MS: Yes, recording the clavichord is very, very difficult. First, you need to find a suitable room for the instrument which is neither too big nor too small. And then there is the question of how to adjust the volume level so as to produce a big sound. You still need to put something in the album booklet telling the listener to reduce the volume. There exist clavichords that produce relatively big sounds, but the instrument I played yesterday was a rather soft instrument. No clavichord will ever sound like a grand piano.
SSM: I hear that you have tried your hand at conducting. Is that something you see yourself doing?
MS: For a certain time I preferred conducting to performing, but I realized that it might be better to leave that job to the professional conductor. Conducting from the harpsichord is one thing, but standing in front of all those people is not my…
SSM: Cup of tea?
MS: Yes!
SSM: Having played so many different types of instruments, which instrument do you feel most comfortable playing and which do you find most expressive?
MS: Which for me is most expressive? Of course it would be would be the clavichord, but you know you can play the harpsichord in a very expressive way. The clavichord is an extremely expressive instrument. I also love the so called Tangentenflügel, the tangent piano. It’s a lovely instrument. It’s simply fantastic to play Mozart or even Beethoven on the tangent piano.

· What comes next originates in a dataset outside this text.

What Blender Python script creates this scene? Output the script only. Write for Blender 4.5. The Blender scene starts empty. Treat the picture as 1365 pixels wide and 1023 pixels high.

SSM: The variations by Beethoven that you played at your recital yesterday, did Beethoven write them specifically for the clavichord?
MS: No, no, but as far as we know he liked the instrument. Suffering as he did from hearing problems in his old age would not make the clavichord his ideal instrument.
I then asked him about the influence of C. P. E. Bach on Mozart and Haydn, how so many elements of these two composers seem to first appear in C. P. E. Bach’s concerti, and that Mozart met C. P. E. Bach once in the 1780’s, the period of his greatest piano concerti.
MS: Mozart did know some of C. P. E. Bach’s music, but you see more of C. P. E. Bach’s influence on Haydn’s sonatas than on Mozart’s. Not only did Haydn know many sonatas of C. P. E. Bach, he also knew this book written by C. P. E. Bach, Versuch über die wahre Art das Clavier zu spiele.
SM: A new edition just came out from the organization doing the complete scores of C. P. E. Bach. Have you seen this book yet?
MS: No, not yet, but I know it exists.
SSM: And then there is the Mozart quotation given to us by Rochlitz: “He (C. P. E. Bach) is the father, we are the children.”
MS: Ahhh! Yes. Right. As for Mozart, the greater influence though would be the music of the youngest Bach, Johann Christian. J. C. Bach’s keyboard style had a tremendously strong influence on Mozart.
SSM: There are the three early piano concerti that Mozart arranged from J. C. Bach’s Opus 5 set of sonatas.
MS: Yes, of course.
SSM: What are your plans for the coming year?
MS: A few concerts in France in the beginning of August, but my biggest project for this year is recording the next volume of C. P. E. Bach’s concerti. We hope to record a CD in November or December.
SSM: Will this be with your previous group, Opus X?
MS: Unfortunately, no. Due to some very serious financial problems, we can no longer work with the Opus X ensemble. The rest of the series will have to be done in Budapest with the Concerto Armonico, but this is not the same group of musicians I played with 10 years ago. I plan on recreating this ensemble by gathering together some friends and colleagues. I am just reusing the name, Concerto Armonico. I hope this project will succeed.
SSM: I’m sure it will. I’ll looking forward to your next CD and hope you will make it back to the US before the next Boston Early Music Festival in 2013.